If this premise is valid, won’t the electronic voting machines be used to further cripple the Democratic majorities in the House and Senate, next year?
If, like President Bill Clinton, President Barack Obama has to constantly battle a solid wall of recalcitrant Republican oppositionists, he would go into 2012 with an emaciated accomplishments list, which would set the stage for an “elect someone who will get something done” type Republican campaign against him.
The mainstream press has ignored the issue of the electronic voting machines’ reliability factor and so it seems likely they would greet a 2010 Republican “surge” with a shrug and a “the voters confounded the pollsters again” type of spin-cover story.
The possibility that the Republicans could use the kowtowing journalists in the (supposedly) liberal mainstream media to cast Jeb in a variation of a modern Restoration Drama role which would be as likely as your personal skepticism of journalism’s reliability factor would permit.
With the help of a complacent press, Jeb could take the podium at the 2012 Republican Convention amid an enthusiastic partisan crowd and a “hear no evil, see no evil” press gallery would conveniently miss the zombie symbolism of the Bush family’s return to power.
Recently Smirking Chimp featured a story about the fact that Germany’s Supreme Court ruled that electronic voting machines were unreliable.
http://smirkingchimp.com/thread/24469
A few days earlier the Bradblog web site (which has been covering the electronic voting machines’ poor performance record in test situations) reported that a Georgia Supreme Court ruling established that electronic voting results can not be contested on grounds that voters were thereby disenfranchised.
http://www.bradblog.com/?p=7445
At this point, it becomes a personal call for each member of this column’s audience: If you can discount the 2004 objections, the failed tests stories, the ruling of Germany’s Supreme Court and the belief that the Republicans might stoop that low, then you can accept the possibility of a Bush Family return to power in 2012 as a legitimate news story. If you concede all these points then you have to either find a plausible reason for the Republicans not to engineer such a scary scenario or you can start to prepare yourself for the gleeful Rush Limbaugh programs that would be used to (metaphorically) rub salt into the Democrats wounds following a Jeb victory in 2012.

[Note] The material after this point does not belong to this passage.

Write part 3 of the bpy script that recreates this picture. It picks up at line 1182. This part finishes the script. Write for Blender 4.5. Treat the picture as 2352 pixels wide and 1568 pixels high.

This was just an attempt to provide a speculative Halloween column as entertaining as any of the installments of the Saw movie series. If it turns out to be a prophesy . . . we tried to warn folks about the electronic voting machines, but they didn’t listen. If we really wanted to scare you with this column, we’d elaborate on the particulars of just how long Bush’s “Forever War” is going to last.
Shakespeare wrote:
‘Tis now the very witching time of night,
When churchyards yawn and hell itself breathes out
Contagion to this world.
Now, the disk jockey will play the traditional Halloween carol of Bobby “Boris” Pickett’s “Monster Mash.” (Were you expecting him to play the entire “Music to Scare the Hell Out of Your Neighbors” album?) We have to go see if our contact at Playboy can get us into this year’s party at the Mansion. We are afraid that it ain’t gonna happen. Have a “Don’t ever scare me like that again” type week.
Interesting premise, Bob, and no more far-fetched than a dumb rich kid who was drunk until he was 40 (if not later, as well), and failed at everything he tried, somehow becoming Governor of Texas and then President of the US.
The major change since 2004 is that there are now Democratic Governors and Sec’ys of State in place of Republicans in many states, and the unreliability of the Diebold-style machines with proprietary codes has surfaced even in the MSM. People around the country, at various levels, are keeping a closer eye on the votes than they were in 2004 and, I understand, it’s difficult to find someone with sufficient technical knowledge to rig the vote on a large scale who is also a dedicated conservative Republican willing to risk jail to put another Bush in office. (The guy who died in a plane crash a couple of years ago was an anomaly.)
IMO, the Bush name is anathema in politics for at least another 20 years and by that time Jeb will be too old to run. But I’ve been wrong before. When Junior announced in 1999 I saw him give a speech on C-Span and thought, ‘This idiot doesn’t have a chance against McCain.’ Boy, was I out to lunch on that one.